Determinant with factorials

Question

Let $D_n$ be the determinant $$\begin{vmatrix} \frac1{(n+1)!}&\cdots&\cdots&\frac1{1!}\\ \vdots&&&\vdots\\ \vdots&&&\vdots\\ \frac1{(2n+1)!}&\cdots&\cdots&\frac1{(n+1)!} \end{vmatrix}$$ Can one determine the value or at least an equivalent of $D_n$ when $n\to+\infty$? Thanks in advance for any answer.

Answer 1

There is a simple explicit expression for this determinant. But the proof is not that simple. Here are the ideas:

I rewrite it has a Hankel determinant of order $n$, it just change up to a sign $(-1)^{n(n-1)/2}$ and a shift.

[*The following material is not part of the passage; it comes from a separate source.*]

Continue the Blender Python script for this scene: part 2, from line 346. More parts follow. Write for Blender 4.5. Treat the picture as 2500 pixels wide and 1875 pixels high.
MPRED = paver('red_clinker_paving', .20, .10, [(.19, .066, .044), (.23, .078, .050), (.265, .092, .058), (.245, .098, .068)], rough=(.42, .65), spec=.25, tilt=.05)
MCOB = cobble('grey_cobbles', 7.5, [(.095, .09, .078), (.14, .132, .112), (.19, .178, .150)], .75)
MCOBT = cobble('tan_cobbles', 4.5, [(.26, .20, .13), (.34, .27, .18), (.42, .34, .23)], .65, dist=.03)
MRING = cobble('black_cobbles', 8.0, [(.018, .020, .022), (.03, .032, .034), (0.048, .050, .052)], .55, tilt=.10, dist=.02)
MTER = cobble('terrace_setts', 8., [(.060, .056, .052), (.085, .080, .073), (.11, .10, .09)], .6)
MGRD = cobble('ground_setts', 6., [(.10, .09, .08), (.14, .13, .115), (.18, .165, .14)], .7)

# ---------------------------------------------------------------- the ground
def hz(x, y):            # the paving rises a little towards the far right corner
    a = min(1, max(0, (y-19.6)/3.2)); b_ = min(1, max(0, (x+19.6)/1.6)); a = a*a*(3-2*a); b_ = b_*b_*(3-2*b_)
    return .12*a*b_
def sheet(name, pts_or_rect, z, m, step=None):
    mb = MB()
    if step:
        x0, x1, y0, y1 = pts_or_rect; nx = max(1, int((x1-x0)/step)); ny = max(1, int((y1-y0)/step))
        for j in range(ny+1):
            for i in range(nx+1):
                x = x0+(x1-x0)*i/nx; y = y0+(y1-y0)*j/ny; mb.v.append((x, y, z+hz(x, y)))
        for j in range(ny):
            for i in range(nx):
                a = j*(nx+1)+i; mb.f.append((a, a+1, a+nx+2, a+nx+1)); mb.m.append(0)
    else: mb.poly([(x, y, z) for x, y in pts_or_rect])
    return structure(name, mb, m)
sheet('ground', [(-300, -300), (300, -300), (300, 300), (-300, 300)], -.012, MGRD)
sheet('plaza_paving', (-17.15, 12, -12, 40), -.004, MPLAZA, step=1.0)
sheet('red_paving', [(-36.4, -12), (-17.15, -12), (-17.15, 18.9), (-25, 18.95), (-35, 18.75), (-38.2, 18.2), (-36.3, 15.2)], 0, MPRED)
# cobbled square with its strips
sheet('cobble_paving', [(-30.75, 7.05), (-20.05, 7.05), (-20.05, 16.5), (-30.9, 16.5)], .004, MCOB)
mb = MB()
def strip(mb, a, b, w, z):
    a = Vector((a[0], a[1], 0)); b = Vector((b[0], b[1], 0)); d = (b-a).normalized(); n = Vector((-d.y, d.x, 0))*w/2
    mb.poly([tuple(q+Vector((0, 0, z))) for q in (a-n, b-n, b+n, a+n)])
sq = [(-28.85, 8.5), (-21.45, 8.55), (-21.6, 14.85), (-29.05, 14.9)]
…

First consider the determinant:

$$D_n(x)=\begin{vmatrix} \frac1{1!}x&\cdots&\cdots&\frac1{n!}x^n\\ \vdots&&&\vdots\\ \vdots&&&\vdots\\ \frac1{n!}x^n&\cdots&\cdots&\frac1{(2n-1)!}x^{2n-1} \end{vmatrix}. $$

Then derive it $n^2$ times, it yields with some multiplicity, the triangular determinant: $$\begin{vmatrix} 0 & \dots & & 0 & 1\\ \vdots & & & 1 & x\\ \vdots & & & & \vdots\\ 0 & 1 & \dots & & \frac1{(n-2)!}x^{n-2}\\ 1 & x & \dots & \frac1{(n-2)!}x^{n-2} & \frac1{(n-1)!}x^{n-1}\\ \end{vmatrix}=(-1)^{n(n-1)/2}. $$

The multiplicity is the multidimensionnal ballot number from $(0,1,\dots,n-1)$ to $(n,n+1,\dots,2n-1)$: $$\frac{(n^2)!(n!!)^2}{(2n)!!}$$ where $n!!=\prod_{k=0}^{n-1}(k!)$. (Ref. in Nathanson, Additive Combinatorics)

So we deduce that $$D_n(x)=(-1)^{n(n-1)/2}\frac{(n^2)!(n!!)^2}{(2n)!!}\frac1{(n^2)!}x^{n^2}=(-1)^{n(n-1)/2}\frac{(n!!)^2}{(2n)!!}x^{n^2},$$

and finally $$D_n=(-1)^{n(n-1)/2}\frac{(n!!)^2}{(2n)!!}=(-1)^{n(n-1)/2}\prod_{i=0}^{n-1}\frac{i!}{(n+i)!},$$ and therefore: $$|D_n|\leq \frac1{(n!)^n}$$

I skipped some details and there may be simpler proofs, but you got the expression that I checked for $n=2,3$.